Question

Which of the following numbers is NOT prime?
A. $6!-1$
B. $6!-21$
C. $6!+41$
D. $7!-1$
E. $7!+11$

Answer 1

Hint: In this problem they have asked to find the numbers from the given options which are not prime. We can observe that the given options have the factorial values of integers. Now we will consider each option individually and evaluate the values of each option by using the formula $n!=n\left( n-1 \right)\left( n-2 \right)......3\times 2\times 1$. After that we will factorize the values of each option and check whether the obtained value is prime number or not.

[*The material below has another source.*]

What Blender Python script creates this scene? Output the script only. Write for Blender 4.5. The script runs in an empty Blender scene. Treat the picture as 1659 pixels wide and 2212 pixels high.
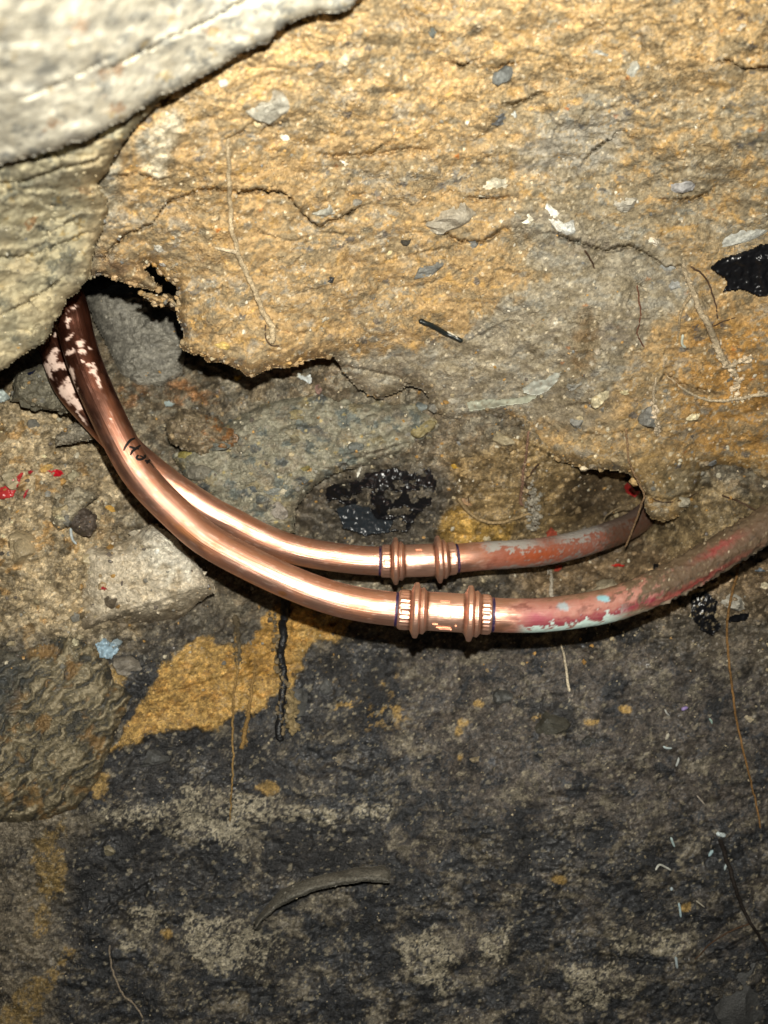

Complete step-by-step solution:
Considering the first option which is $6!-1$.
We can write the value of $6!$ as
$\begin{align}
  & \Rightarrow 6!=6\times 5\times 4\times 3\times 2\times 1 \\
 & \Rightarrow 6!=720 \\
\end{align}$
Hence the value of $6!-1$ will be
$\begin{align}
  & \Rightarrow 6!-1=720-1 \\
 & \Rightarrow 6!-1=719 \\
\end{align}$
We can write the factors of $719$ as $1$, $719$. From the factors of $719$, we can say that the value $6!-1$ is a prime number.
Considering the second option which is $6!-21$.
We have calculated the value of $6!$ as $720$, hence the value of $6!-21$ will be
$\begin{align}
  & \Rightarrow 6!-21=720-21 \\
 & \Rightarrow 6!-21=699 \\
\end{align}$
We can write the factors of $699$ as $1$, $3$, $233$, $699$. From the factors of $699$, we can say that the value $6!-21$ is not a prime number.
Considering the third option which is $6!+41$.
We have calculated the value of $6!$ as $720$, hence the value of $6!+41$ will be
$\begin{align}
  & \Rightarrow 6!+41=720+41 \\
 & \Rightarrow 6!+41=761 \\
\end{align}$
We can write the factors of $761$ as $1$, $761$. From the factors of $761$, we can say that the value $6!+41$ is a prime number.
Considering the fourth option which is $7!-1$.
We can write the value of $7!$ as
$\begin{align}
  & \Rightarrow 7!=7\times 6\times 5\times 4\times 3\times 2\times 1 \\
 & \Rightarrow 7!=5040 \\
\end{align}$
Hence the value of $7!-1$ will be
$\begin{align}
  & \Rightarrow 7!-1=5040-1 \\
 & \Rightarrow 7!-1=5039 \\
\end{align}$
We can write the factors of $5039$ as $1$, $5039$. From the factors of $5039$, we can say that the value $7!-1$ is a prime number.
Considering the fifth option which is $7!+11$.
We have calculated the value of $7!$ as $5040$, hence the value of $7!+11$ will be
$\begin{align}
  & \Rightarrow 7!+11=5040+11 \\
 & \Rightarrow 7!+11=5051 \\
\end{align}$
We can write the factors of $5051$ as $1$, $5051$. From the factors of $5051$, we can say that the value $7!+11$ is a prime number.
Hence from all the values of options we can conclude that the value of the second option which is $6!-21$ not a prime number.

Note: For this problem we have got our result at the second option only. But in some cases, we don’t get the required result up to the last option. So, we need to check for each option even if we get the required result at the earliest options.